Dream Weaver

Frame And Fortune

Picture frames have long been considered perfect gifts because just about everyone can use them. But what could possibly be new in the age-old world of frames?

Plenty. According to Laura Caiaccia, editor of Picture Framing magazine, framing trends usually follow home decor and furnishing trends, so changes appear as often as new "looks" do. Smart business owners are getting the picture: When it comes to finding the hottest new frames, they're staying focused on what catches the customer's eye.

"People are interested in collecting objects right now, so we've been seeing a lot of shadowboxes, which are part frame and part display case," says Caiaccia. "People who have collections can display them in a frame and not on a shelf, where they'll collect dust."

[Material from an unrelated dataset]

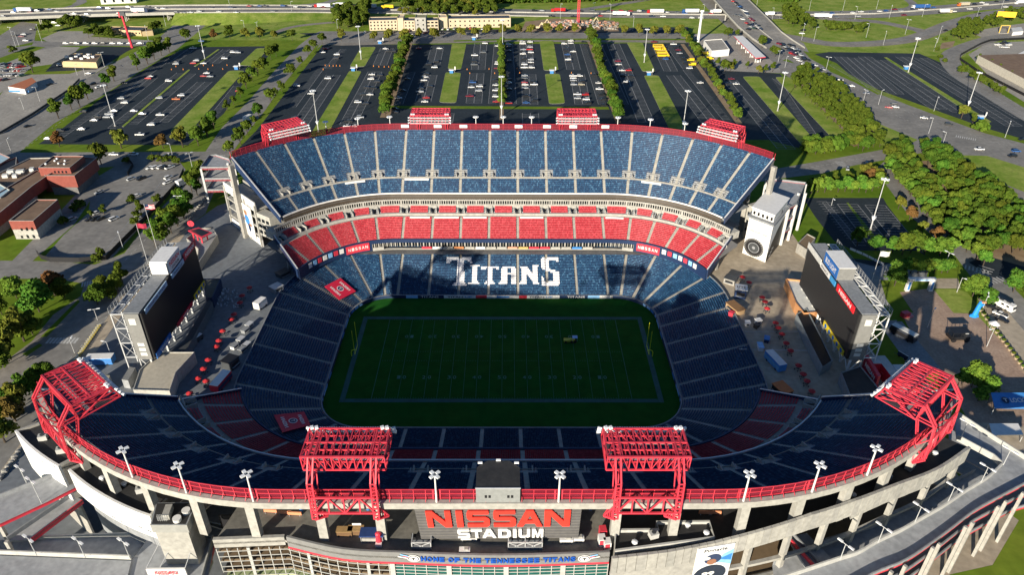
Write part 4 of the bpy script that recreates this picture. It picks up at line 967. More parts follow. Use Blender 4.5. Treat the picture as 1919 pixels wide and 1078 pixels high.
# lettering on the parapet, letter by letter round the curve
def along(P_, s):
    for a, b in zip(P_, P_[1:]):
        L = (b-a).length
        if s <= L: return a.lerp(b, s/L), (b-a).normalized()
        s -= L
    return P_[-1], (P_[-1]-P_[-2]).normalized()
def nearest_s(P_, px, py, z):
    q = Vector(G(px, py, z)); best = (1e9, 0); s = 0
    for a, b in zip(P_, P_[1:]):
        L = (b-a).length
        for k in range(21):
            d = (a.lerp(b, k/20)-q).length
            if d < best[0]: best = (d, s+L*k/20)
        s += L
    return best[1]
words = 'HOME OF THE TENNESSEE TITANS'; s0 = nearest_s(par, 789, 1038, 25); s1 = nearest_s(par, 1079, 1040, 25)
wd = [0.45 if c == ' ' else (.45 if c == 'I' else 1.0) for c in words]; tot = sum(wd); s = s0
for c, w_ in zip(words, wd):
    u = (s1-s0)*w_/tot
    if c != ' ':
        p, d = along(par, s+u/2); nrm = Vector((d.y, -d.x))
        lettering(c, (lambda p, d, n: lambda a, b: (p.x+d.x*a+n.x*.28, p.y+d.y*a+n.y*.28, 24.3+b))(p, d, nrm), u*.84, 1.55, M_blue if False else P('letter_blue', .01, .08, .40, .5), 'letter', PP, bold=.05, thick=.18)
    s += u
for pxx, k in ((775, -1), (1095, 1)):
    p, d = along(par, nearest_s(par, pxx, 1040, 25)); nrm = Vector((d.y, -d.x)); mb = MB()
    cc = lambda r, dx, dz, off: [(p.x+d.x*(dx+r*1.25*math.cos(q*PI/8))+nrm.x*off, p.y+d.y*(dx+r*1.25*math.cos(q*PI/8))+nrm.y*off, 24.3+dz+r*math.sin(q*PI/8)) for q in range(16)]
    mb.poly(cc(1.15, 0, 0, .2), M_white); mb.poly(cc(.95, 0, 0, .24), M_navy); mb.poly(cc(.8, 0, 0, .27), M_white)
    for a_, b_, mt in ((.6, .3, M_red), (1.0, .8, M_bluel), (1.3, .1, M_white)):
        x = k*1.2; mb.poly([(p.x+d.x*(x+k*u_)+nrm.x*.26, p.y+d.y*(x+k*u_)+nrm.y*.26, 24.3+v_) for u_, v_ in ((0, b_-.2), (1.8*a_, b_+.3), (1.6*a_, b_+.6), (0, b_+.15))], mt)
    mb.box((p.x+nrm.x*.3, p.y+nrm.y*.3, 24.5), (.9, .03, .22), 0, M_black); mb.box((p.x+nrm.x*.3, p.y+nrm.y*.3, 24.15), (.25, .03, .7), 0, M_black)
    mb.build('round_emblem', None, PP)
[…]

FrameMica in Bohemia, New York, developed "The Boxers"--a line of shadowboxes that can be stacked one behind the next to contain larger objects, such as sports memorabilia and model trains.

Another innovative company capturing the modern framing spirit is TL Horton Design Inc. in Dallas, whose Urban Dweller frames are forged from torched copper and other materials used to erect city skyscrapers.

And Icebox Graphics in Encinitas, California, sells Ice Box Art, a line of magnetic photo frames and corners that help turn refrigerator doors into domestic galleries.